DATA:
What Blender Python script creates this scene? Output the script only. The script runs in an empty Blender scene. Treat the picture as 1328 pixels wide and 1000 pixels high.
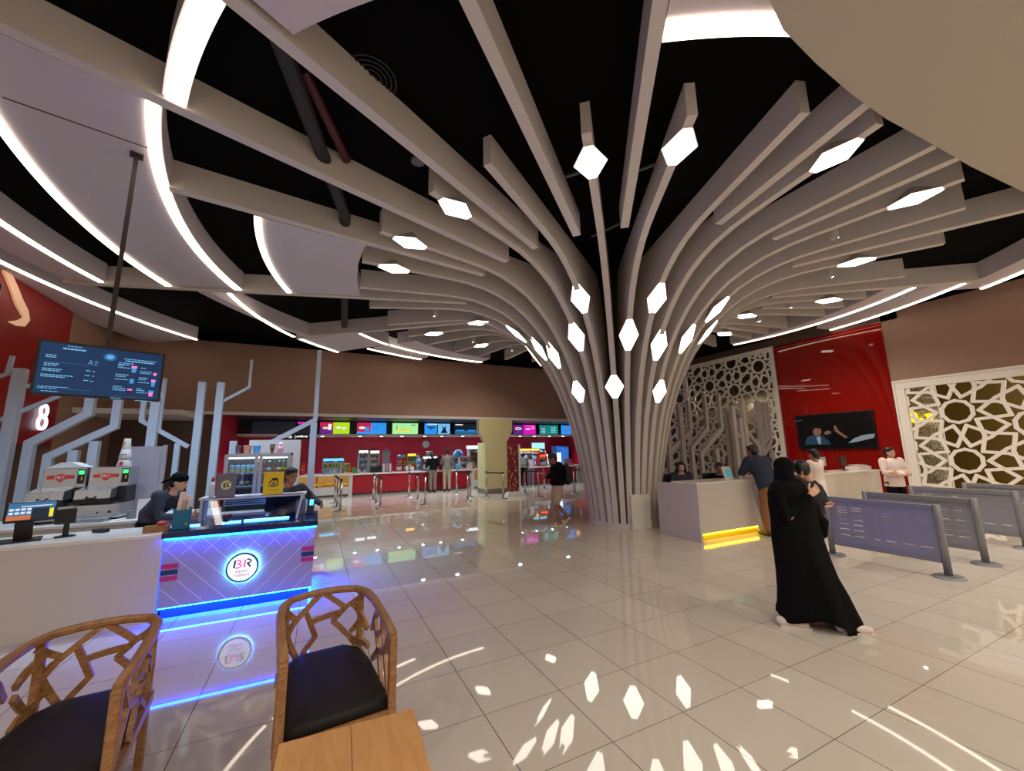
import bpy, bmesh, math, random
from mathutils import Vector, Matrix
random.seed(7)
PI = math.pi
scene = bpy.context.scene
COL = scene.collection
VIEW_YAW = 0.4562          # the room's axes are turned this much from the viewing direction
def lin(c):
    c = c / 255.0
    return c / 12.92 if c <= 0.04045 else ((c + 0.055) / 1.055) ** 2.4
def rgb(r, g, b): return (lin(r), lin(g), lin(b), 1.0)
MATS = {}
def mat(name, col, rough=0.5, metal=0.0, emit=None, es=0.0, spec=0.5, alpha=None, trans=0.0, noise=0.0, nscale=8.0, coat=0.0):
    if name in MATS: return MATS[name]
    m = bpy.data.materials.new(name); m.use_nodes = True
    nt = m.node_tree; p = nt.nodes['Principled BSDF']
    p.inputs['Base Color'].default_value = col
    p.inputs['Roughness'].default_value = rough
    p.inputs['Metallic'].default_value = metal
    p.inputs['Specular IOR Level'].default_value = spec
    if coat: p.inputs['Coat Weight'].default_value = coat; p.inputs['Coat Roughness'].default_value = 0.03
    if trans: p.inputs['Transmission Weight'].default_value = trans
    if alpha is not None: p.inputs['Alpha'].default_value = alpha
    if emit is not None:
        p.inputs['Emission Color'].default_value = emit
        p.inputs['Emission Strength'].default_value = es
    if noise:
        tc = nt.nodes.new('ShaderNodeTexCoord'); n = nt.nodes.new('ShaderNodeTexNoise')
        n.inputs['Scale'].default_value = nscale; n.inputs['Detail'].default_value = 4
        nt.links.new(tc.outputs['Object'], n.inputs['Vector'])
        mx = nt.nodes.new('ShaderNodeMix'); mx.data_type = 'RGBA'; mx.blend_type = 'MIX'
        mx.inputs[6].default_value = tuple(c * (1 - noise) for c in col[:3]) + (1,)
        mx.inputs[7].default_value = tuple(min(1, c * (1 + noise)) for c in col[:3]) + (1,)
        nt.links.new(n.outputs['Fac'], mx.inputs[0]); nt.links.new(mx.outputs[2], p.inputs['Base Color'])
    MATS[name] = m
    return m

# ---------------------------------------------------------------- mesh builder
class B:
    def __init__(self): self.v = []; self.f = []; self.fm = []; self.m = 0; self.M = None
    def _add(self, vs, fs):
        o = len(self.v)
        if self.M is not None: vs = [self.M @ Vector(p) for p in vs]
        self.v += [tuple(p) for p in vs]
        for f in fs: self.f.append([i + o for i in f]); self.fm.append(self.m)
        return self
    def box(self, c, s, rz=0.0, rx=0.0, ry=0.0):
        hx, hy, hz = s[0] / 2, s[1] / 2, s[2] / 2
        R = Matrix.Rotation(rz, 3, 'Z') @ Matrix.Rotation(ry, 3, 'Y') @ Matrix.Rotation(rx, 3, 'X')
        vs = [Vector(c) + R @ Vector((x, y, z)) for x in (-hx, hx) for y in (-hy, hy) for z in (-hz, hz)]
        return self._add(vs, [(0, 1, 3, 2), (4, 6, 7, 5), (0, 4, 5, 1), (2, 3, 7, 6), (0, 2, 6, 4), (1, 5, 7, 3)])
    def bx(self, x0, x1, y0, y1, z0, z1):
        return self.box(((x0 + x1) / 2, (y0 + y1) / 2, (z0 + z1) / 2), (abs(x1 - x0), abs(y1 - y0), abs(z1 - z0)))
    def bar(self, p0, p1, w, d, side=(0, 1, 0)):
        """rectangular bar p0->p1; d is its size along `side`, w across"""
        p0, p1 = Vector(p0), Vector(p1); t = (p1 - p0).normalized(); s = Vector(side); s = (s - t * s.dot(t)).normalized(); u = t.cross(s)
        vs = [p + u * a * w / 2 + s * b * d / 2 for p in (p0, p1) for a, b in ((-1, -1), (1, -1), (1, 1), (-1, 1))]
        return self._add(vs, [(3, 2, 1, 0), (4, 5, 6, 7), (0, 1, 5, 4), (1, 2, 6, 5), (2, 3, 7, 6), (3, 0, 4, 7)])
    def sweep(self, pts, w, d, side=(0, 1, 0)):
        """mitred rectangular bar along a polyline lying in the plane normal to `side`"""
        pts = [Vector(p) for p in pts]; s = Vector(side).normalized(); n = len(pts); vs = []
        for i, p in enumerate(pts):
            a = (pts[i] - pts[i - 1]).normalized() if i else None
            b = (pts[i + 1] - pts[i]).normalized() if i < n - 1 else None
            t = (a + b).normalized() if a and b else (a or b)
            u = t.cross(s).normalized()
            k = 1 / max(0.3, t.dot(a or b))
            for q, r in ((-1, -1), (1, -1), (1, 1), (-1, 1)): vs.append(p + u * q * w / 2 * k + s * r * d / 2)
        fs = [(3, 2, 1, 0), tuple(4 * (n - 1) + i for i in range(4))]
        for i in range(n - 1):
            for j in range(4):
                fs.append((4 * i + j, 4 * i + (j + 1) % 4, 4 * i + 4 + (j + 1) % 4, 4 * i + 4 + j))
        return self._add(vs, fs)
    def rail(self, pts, w, h):
        """bar with vertical sides along a 3-D path: w across, h high"""
        pts = [Vector(p) for p in pts]; n = len(pts); vs = []
        for i, p in enumerate(pts):
            t = (pts[min(i + 1, n - 1)] - pts[max(i - 1, 0)]).normalized()
            s = Vector((0, 0, 1)).cross(t).normalized(); u = t.cross(s)
            for q, r in ((-1, -1), (1, -1), (1, 1), (-1, 1)): vs.append(p + s * q * w / 2 + u * r * h / 2)
        fs = [(3, 2, 1, 0), tuple(4 * (n - 1) + i for i in range(4))]
        for i in range(n - 1):
            for j in range(4): fs.append((4 * i + j, 4 * i + (j + 1) % 4, 4 * i + 4 + (j + 1) % 4, 4 * i + 4 + j))
        return self._add(vs, fs)
    def tube(self, pts, r, n=10):
        pts = [Vector(p) for p in pts]; vs = []; m = len(pts)
        for i, p in enumerate(pts):
            t = (pts[min(i + 1, m - 1)] - pts[max(i - 1, 0)]).normalized()
            a = Vector((0, 0, 1)) if abs(t.z) < 0.9 else Vector((1, 0, 0))
            u = t.cross(a).normalized(); w = t.cross(u); rr = r[i] if isinstance(r, (list, tuple)) else r
            for k in range(n): vs.append(p + (u * math.cos(2 * PI * k / n) + w * math.sin(2 * PI * k / n)) * rr)
        fs = [tuple(range(n))[::-1], tuple((m - 1) * n + k for k in range(n))]
        for i in range(m - 1):
            for k in range(n): fs.append((i * n + k, i * n + (k + 1) % n, (i + 1) * n + (k + 1) % n, (i + 1) * n + k))
        return self._add(vs, fs)
    def lathe(self, prof, c=(0, 0, 0), n=20, sx=1.0, sy=1.0):
        vs = []; m = len(prof); c = Vector(c)
        for r, z in prof:
            for k in range(n): vs.append(c + Vector((r * sx * math.cos(2 * PI * k / n), r * sy * math.sin(2 * PI * k / n), z)))
        fs = [tuple(range(n))[::-1], tuple((m - 1) * n + k for k in range(n))]
        for i in range(m - 1):
            for k in range(n): fs.append((i * n + k, i * n + (k + 1) % n, (i + 1) * n + (k + 1) % n, (i + 1) * n + k))
        return self._add(vs, fs)
    def ell(self, c, r, n=14, m=9, R=None):
        vs = []; fs = []; c = Vector(c)
        for i in range(1, m):
            a = PI * i / m
            for k in range(n):
                p = Vector((r[0] * math.sin(a) * math.cos(2 * PI * k / n), r[1] * math.sin(a) * math.sin(2 * PI * k / n), -r[2] * math.cos(a)))
                vs.append(c + (R @ p if R else p))
        b = Vector((0, 0, -r[2])); t = Vector((0, 0, r[2]))
        vs += [c + (R @ b if R else b), c + (R @ t if R else t)]
        ib, it = len(vs) - 2, len(vs) - 1
        for k in range(n):
            fs.append((ib, (k + 1) % n, k)); fs.append((it, (m - 2) * n + k, (m - 2) * n + (k + 1) % n))
        for i in range(m - 2):
            for k in range(n): fs.append((i * n + k, i * n + (k + 1) % n, (i + 1) * n + (k + 1) % n, (i + 1) * n + k))
        return self._add(vs, fs)
    def prism(self, poly, fn, t0, t1):
        """poly: 2-D outline, fn(u,v,t) -> point; extruded from t0 to t1"""
        n = len(poly)
        vs = [fn(u, v, t0) for u, v in poly] + [fn(u, v, t1) for u, v in poly]
        fs = [tuple(range(n))[::-1], tuple(range(n, 2 * n))] + [(i, (i + 1) % n, n + (i + 1) % n, n + i) for i in range(n)]
        return self._add(vs, fs)
    def loft(self, rings, right=(1, 0, 0), n=16, cap=True):
        """rings: (centre, rx, ry): closed body with elliptical sections, rx along `right`"""
        vs = []; fs = []; m = len(rings); P = [Vector(r[0]) for r in rings]; X = Vector(right)
        for i, (c, rx, ry) in enumerate(rings):
            t = (P[min(i + 1, m - 1)] - P[max(i - 1, 0)]).normalized()
            u = X - t * X.dot(t)
            if u.length < 1e-3: u = Vector((0, 1, 0)) - t * t.y
            u.normalize(); w = t.cross(u)
            for k in range(n): vs.append(P[i] + u * rx * math.cos(2 * PI * k / n) + w * ry * math.sin(2 * PI * k / n))
        fs = [tuple(range(n))[::-1], tuple((m - 1) * n + k for k in range(n))]
        for i in range(m - 1):
            for k in range(n): fs.append((i * n + k, i * n + (k + 1) % n, (i + 1) * n + (k + 1) % n, (i + 1) * n + k))
        return self._add(vs, fs)
    def limb(self, pts, rr, right=(1, 0, 0), n=12, flat=1.0):
        """rounded tapering limb through pts with radii rr"""
        pts = [Vector(p) for p in pts]; R = []
        t0 = (pts[0] - pts[1]).normalized(); t1 = (pts[-1] - pts[-2]).normalized()
        for a in (0.95, 0.7, 0.35): R.append((pts[0] + t0 * rr[0] * a, rr[0] * math.sqrt(1 - a * a), rr[0] * math.sqrt(1 - a * a) * flat))
        for p, r in zip(pts, rr): R.append((p, r, r * flat))
        for a in (0.35, 0.7, 0.95): R.append((pts[-1] + t1 * rr[-1] * a, rr[-1] * math.sqrt(1 - a * a), rr[-1] * math.sqrt(1 - a * a) * flat))
        return self.loft(R, right, n)
    def mesh(self, name):
        me = bpy.data.meshes.new(name); me.from_pydata(self.v, [], self.f); me.update()
        bm = bmesh.new(); bm.from_mesh(me); bmesh.ops.recalc_face_normals(bm, faces=bm.faces); bm.to_mesh(me); bm.free()
        return me
    def obj(self, name, mats, parent=None, smooth=False, bevel=0.0, loc=None):
        me = self.mesh(name)
        if not isinstance(mats, (list, tuple)): mats = [mats]
        for m in mats: me.materials.append(m)
        for p, i in zip(me.polygons, self.fm): p.material_index = i
        if smooth:
            for p in me.polygons: p.use_smooth = True
        o = bpy.data.objects.new(name, me); COL.objects.link(o)
        if parent is not None: o.parent = parent
        if loc is not None: o.location = loc
        if bevel:
            bv = o.modifiers.new('soft_edge', 'BEVEL'); bv.width = bevel; bv.segments = 2; bv.limit_method = 'ANGLE'; bv.angle_limit = 0.7
        if smooth == 'auto':
            for p in me.polygons: p.use_smooth = False
        return o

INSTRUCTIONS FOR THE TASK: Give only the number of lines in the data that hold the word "high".

RESPONSE BELOW: 2